True financial planners will find this not only provides comfort to our clients, the donors, and their children, the attorneys, knowing the plan for what could happen in difficult circumstances.

Following on from the above, it will also allow adult children as attorneys to make investment decisions, in conjunction with their financial planners, to preserve and grow wealth.

Sometimes, they might need to take more risk to attain greater returns to fund care, for example, or conversely they may wish to take less risk to ensure the most wealth can be securely passed on to the beneficiaries.

A donor should also include a wording permitting that their will can be disclosed to attorneys. This will ensure that attorneys, supported by their financial planner, can make financial, and particularly investment decisions, appropriate to the wishes expressed in the will.

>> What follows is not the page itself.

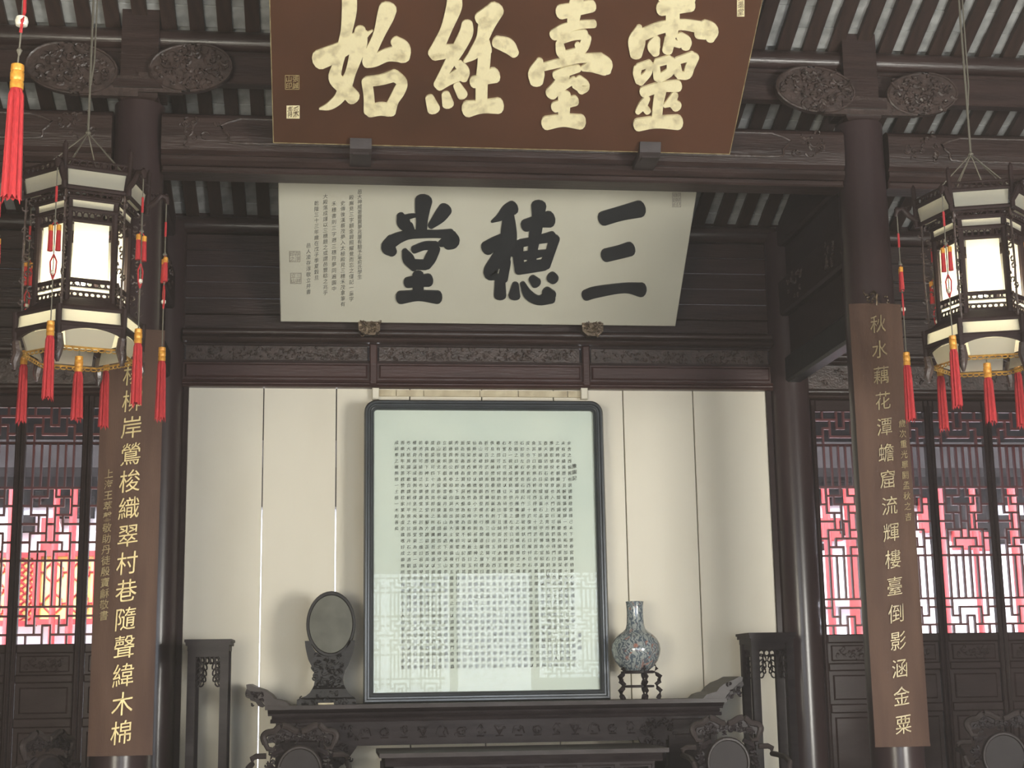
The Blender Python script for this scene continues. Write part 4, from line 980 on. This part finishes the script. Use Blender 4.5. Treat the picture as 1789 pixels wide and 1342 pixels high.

With so many DIY LPAs being rejected for incorrect completion, or incorporating inappropriate instructions, we will always encourage SIFA Professional firms to refer to an appropriately qualified solicitor.

Surely all genuine financial planners must consider it imperative to underpin the financial plans they so carefully create for their clients with LPAs, not least for the very real benefits they can provide for future generations?

So, in conclusion I will return to the challenging and potentially uncomfortable question, posed earlier: are you receiving a regular flow of LPA referrals from your chosen financial planning partners?

Why not reach out to the firms for a discussion about their process for client conversations around LPAs? If they are not having that ‘what if’ conversation, why not? Show how you can assist.

Looking at how a true financial planner operates, will provide peace of mind that they are the safest pair of hands for your clients.